L’histoire suit plus ou moins celle du film. A chaque début de niveau, on reçoit des ordres de Justice Central, avec un objectif principal et un secondaire. La première mission consiste à pacifier le bloc de « Heavenly Haven ». Pour ce faire, on se balade dans des niveaux plateformes assez classiques, et on tire sur tout ce qui enfreint la loi (c’est-à-dire tout le monde). Certains criminels se rendent au bout de quelques balles, ils jettent leur arme, et un gros « GUILTY » clignote au-dessus de leur tête. Deux options s’offrent alors à nous : soit on les arrête, et une petite plateforme volante vient les chercher ; soit, si l’on veut jouer au flic besogneux, on peut les abattre d’une balle dans la nuque, ce qui comporte le double avantage de réduire le taux de récidive à néant, et de ne pas surpeupler les prisons. Bon, j’arrête, je vais finir par donner des idées à des gens (il est à noter tout de même que si vous choisissez la deuxième option, non seulement vous subirez le courroux d’Amnesty International, mais surtout les ennemis ne lâcheront pas leur bonus).
Cependant, la plupart des ennemis ne se laisseront pas faire aussi facilement, soit parce qu’ils ne veulent pas aller ramasser la savonnette pour le gros René dans la torpeur humide des douches collectives, soit tout simplement parce qu’ils ne sont pas humains (on affronte en effet un certain nombre de robots et autres bestiaux).

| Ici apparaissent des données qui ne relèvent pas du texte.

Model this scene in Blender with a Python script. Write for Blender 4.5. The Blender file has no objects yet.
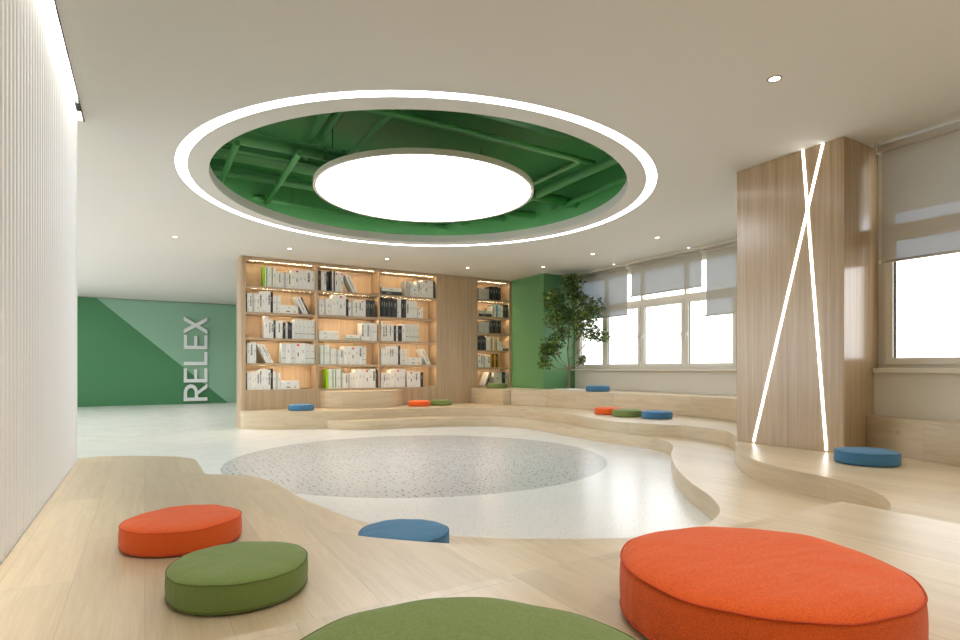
import bpy, bmesh, math, random
from math import pi, sin, cos, radians
from mathutils import Vector, Matrix
random.seed(7)
AN = radians(30.6)                         # camera heading, clockwise from the window wall direction
SC = bpy.context.scene
COL = SC.collection
H = 3.0                                   # ceiling height
CX, CY = 2.80, 5.97                       # centre of the round ceiling opening

# ------------------------------------------------------------------ materials
def lin(c):
    return tuple(((x/255)/12.92 if x/255 <= .04045 else ((x/255+.055)/1.055)**2.4) for x in c)+(1,)
def new_mat(name):
    m = bpy.data.materials.new(name); m.use_nodes = True
    nt = m.node_tree; b = nt.nodes['Principled BSDF']
    return m, nt, b
def nd(nt, t, **kw):
    n = nt.nodes.new(t)
    for k, v in kw.items():
        if hasattr(n, k): setattr(n, k, v)
        else: n.inputs[k].default_value = v
    return n
def plain(name, rgb, rough=.6, metal=0, spec=.5, noise=0, scale=30):
    m, nt, b = new_mat(name)
    b.inputs['Base Color'].default_value = lin(rgb)
    b.inputs['Roughness'].default_value = rough
    b.inputs['Metallic'].default_value = metal
    b.inputs['Specular IOR Level'].default_value = spec
    if noise:
        tc = nd(nt, 'ShaderNodeTexCoord'); n = nd(nt, 'ShaderNodeTexNoise', Scale=scale, Detail=4.)
        bp = nd(nt, 'ShaderNodeBump', Strength=noise, Distance=.002)
        nt.links.new(tc.outputs['Object'], n.inputs['Vector'])
        nt.links.new(n.outputs['Fac'], bp.inputs['Height']); nt.links.new(bp.outputs['Normal'], b.inputs['Normal'])
    return m
def emit(name, rgb, strength):
    m, nt, b = new_mat(name)
    nt.nodes.remove(b); e = nd(nt, 'ShaderNodeEmission')
    e.inputs['Color'].default_value = lin(rgb); e.inputs['Strength'].default_value = strength
    nt.links.new(e.outputs[0], nt.nodes['Material Output'].inputs[0])
    return m
def ramp(nt, stops, interp='LINEAR'):
    r = nt.nodes.new('ShaderNodeValToRGB'); cr = r.color_ramp; cr.interpolation = interp
    cr.elements[0].position, cr.elements[0].color = stops[0]
    cr.elements[1].position, cr.elements[1].color = stops[-1]
    for p, c in stops[1:-1]:
        e = cr.elements.new(p); e.color = c
    return r
def g(v): return (v, v, v, 1)

def mat_planks():
    """long pale oak boards laid along UV.x (metres), soft satin lacquer"""
    m, nt, b = new_mat('pale_oak_boards'); L = nt.links
    uv = nd(nt, 'ShaderNodeUVMap')
    br = nd(nt, 'ShaderNodeTexBrick', offset=.37, offset_frequency=2)
    br.inputs['Scale'].default_value = 1; br.inputs['Brick Width'].default_value = 1.45
    br.inputs['Row Height'].default_value = .21; br.inputs['Mortar Size'].default_value = .0013
    br.inputs['Mortar Smooth'].default_value = .3; br.inputs['Bias'].default_value = 0
    br.inputs['Color1'].default_value = g(0); br.inputs['Color2'].default_value = g(1); br.inputs['Mortar'].default_value = g(.5)
    L.new(uv.outputs[0], br.inputs['Vector'])
    # per board offset of the grain
    sh = nd(nt, 'ShaderNodeVectorMath', operation='SCALE'); sh.inputs[3].default_value = 7.3
    L.new(br.outputs['Color'], sh.inputs[0])
    mp = nd(nt, 'ShaderNodeMapping'); mp.inputs['Scale'].default_value = (1.1, 13, 1)
    L.new(uv.outputs[0], mp.inputs['Vector'])
    ad = nd(nt, 'ShaderNodeVectorMath', operation='ADD'); L.new(mp.outputs[0], ad.inputs[0]); L.new(sh.outputs[0], ad.inputs[1])
    n1 = nd(nt, 'ShaderNodeTexNoise', Scale=1.6, Detail=6., Roughness=.6, Distortion=.9); L.new(ad.outputs[0], n1.inputs['Vector'])
    mp2 = nd(nt, 'ShaderNodeMapping'); mp2.inputs['Scale'].default_value = (5, 160, 1); L.new(uv.outputs[0], mp2.inputs['Vector'])
    n2 = nd(nt, 'ShaderNodeTexNoise', Scale=1., Detail=3.); L.new(mp2.outputs[0], n2.inputs['Vector'])
    c1 = ramp(nt, [(.25, lin(OAK[0])), (.5, lin(OAK[1])), (.8, lin(OAK[2]))]); L.new(n1.outputs['Fac'], c1.inputs[0])
    tone = ramp(nt, [(0, g(.9)), (1, g(1.04))]); L.new(br.outputs['Color'], tone.inputs[0])
    mx = nd(nt, 'ShaderNodeMix', data_type='RGBA', blend_type='MULTIPLY'); mx.inputs[0].default_value = 1
    L.new(c1.outputs[0], mx.inputs[6]); L.new(tone.outputs[0], mx.inputs[7])
    fine = ramp(nt, [(.3, g(.93)), (.65, g(1.02))]); L.new(n2.outputs['Fac'], fine.inputs[0])
    mx2 = nd(nt, 'ShaderNodeMix', data_type='RGBA', blend_type='MULTIPLY'); mx2.inputs[0].default_value = 1
    L.new(mx.outputs[2], mx2.inputs[6]); L.new(fine.outputs[0], mx2.inputs[7])
    # rare knots
    mp3 = nd(nt, 'ShaderNodeMapping'); mp3.inputs['Scale'].default_value = (1.2, 2.6, 1); L.new(uv.outputs[0], mp3.inputs['Vector'])
    vo = nd(nt, 'ShaderNodeTexVoronoi', Scale=1.3); L.new(mp3.outputs[0], vo.inputs['Vector'])
    seam = ramp(nt, [(0, g(1)), (1, g(.74))]); L.new(br.outputs['Fac'], seam.inputs[0])
    mxs = nd(nt, 'ShaderNodeMix', data_type='RGBA', blend_type='MULTIPLY'); mxs.inputs[0].default_value = 1
    L.new(mx2.outputs[2], mxs.inputs[6]); L.new(seam.outputs[0], mxs.inputs[7])
    kn = ramp(nt, [(.0, g(.72)), (.03, g(.86)), (.055, g(1))]); L.new(vo.outputs['Distance'], kn.inputs[0])
    mx3 = nd(nt, 'ShaderNodeMix', data_type='RGBA', blend_type='MULTIPLY'); mx3.inputs[0].default_value = 1
    L.new(mxs.outputs[2], mx3.inputs[6]); L.new(kn.outputs[0], mx3.inputs[7])
    L.new(mx3.outputs[2], b.inputs['Base Color'])
    rr = ramp(nt, [(.2, g(.30)), (.8, g(.38))]); L.new(n1.outputs['Fac'], rr.inputs[0]); L.new(rr.outputs[0], b.inputs['Roughness'])
    bp = nd(nt, 'ShaderNodeBump', Strength=.06, Distance=.001); L.new(n2.outputs['Fac'], bp.inputs['Height']); L.new(bp.outputs[0], b.inputs['Normal'])
    b.inputs['Specular IOR Level'].default_value = .6
    return m
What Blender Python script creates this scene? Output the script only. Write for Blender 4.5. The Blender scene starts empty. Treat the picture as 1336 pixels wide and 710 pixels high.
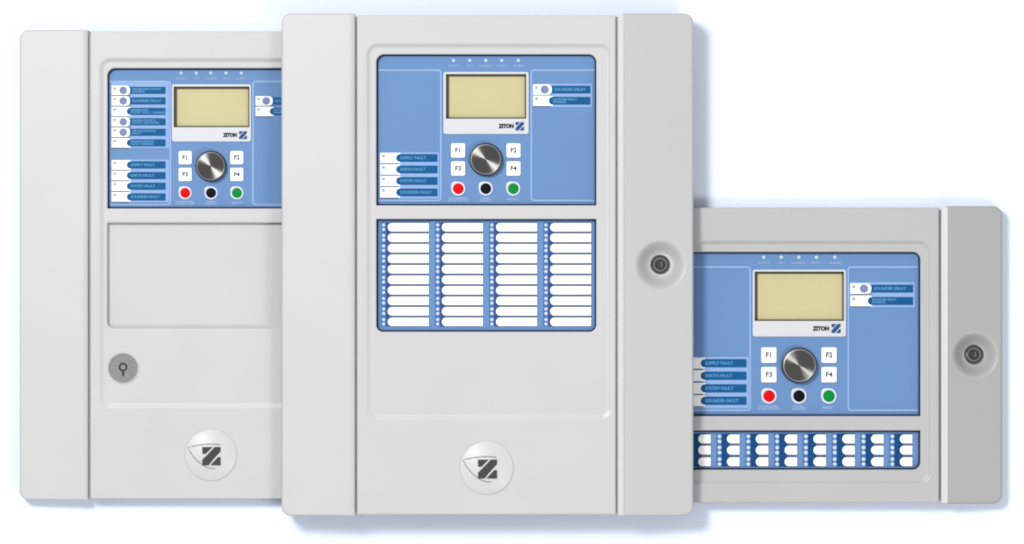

Il ne reste alors d’autre solution que de leur avoiner un chargeur dans leur sale tronche de parasites de la société, parce que merde, c’est eux ou nous. Heureusement, notre flic du futur est équipé du Lawgiver II, pistolet qui peut tirer tout un tas de munitions, comme des grenades incendiaires, des missiles à tête chercheuse, et autre joyeusetés probablement interdites par la convention de Genève. Et il faut bien ça, parce que les bougreux sont sacrément coriaces, et les bonus de soins sont plutôt rares. C’est là qu’on comprend l’intérêt de remplir tous les objectifs secondaires (détruire des caisses de munitions, fermer des portes…) et de ne pas abattre froidement les ennemis désarmés, puisque ça rapporte plus de points, et à terme, plus de vies. A part ça, on rencontre aussi quelques boss, pas impossibles mais assez chiants.
Mais déjà je sens poindre en vous comme une irrépréssible envie de bâiller et de scroller jusqu’au bas de la page. N’hésitez pas à le faire, parce que je vais aborder la partie technique et c’est toujours barbant, un peu comme ces débuts de soirées où l’on se sent obligé de s’intéresser aux conversations des gens, alors que tout ce qui nous importe, c’est le bol de sangria au bout du salon. Bref. Les graphismes sont assez réussis, pas du genre à vous scotcher dans le canap’ avec les cheveux en pétard et la bave aux lèvres comme dans les publicités d’époque, mais jolis, détaillés sans être trop chargés. En revanche, c’est un poil répétitif, puisqu’on alterne entre zones industrielles, immeubles crades, prisons, et l’inévitable chantier avec ses échafaudages (alors ça, je m’interroge, on le retrouve tellement souvent que ça doit être une blague de programmeur, un peu comme comme quand on parie avec un pote qu’on va réussir à placer une photo de Jacques Villeret dans une présentation powerpoint). Les musiques quand à elles sont anecdotiques, on ne s’en souviendra ni en bien ni en mal.
Le verdict est donc le suivant: Judge Dredd est un jeu à licence gentillet, plaisant mais pas indispensable pour autant. Un peu comme votre oncle alcoolique qui raconte toujours les mêmes blagues pendant les repas de famille, il n’a pas inventé le bidon de deux litres, mais c’est toujours sympa qu’il soit là.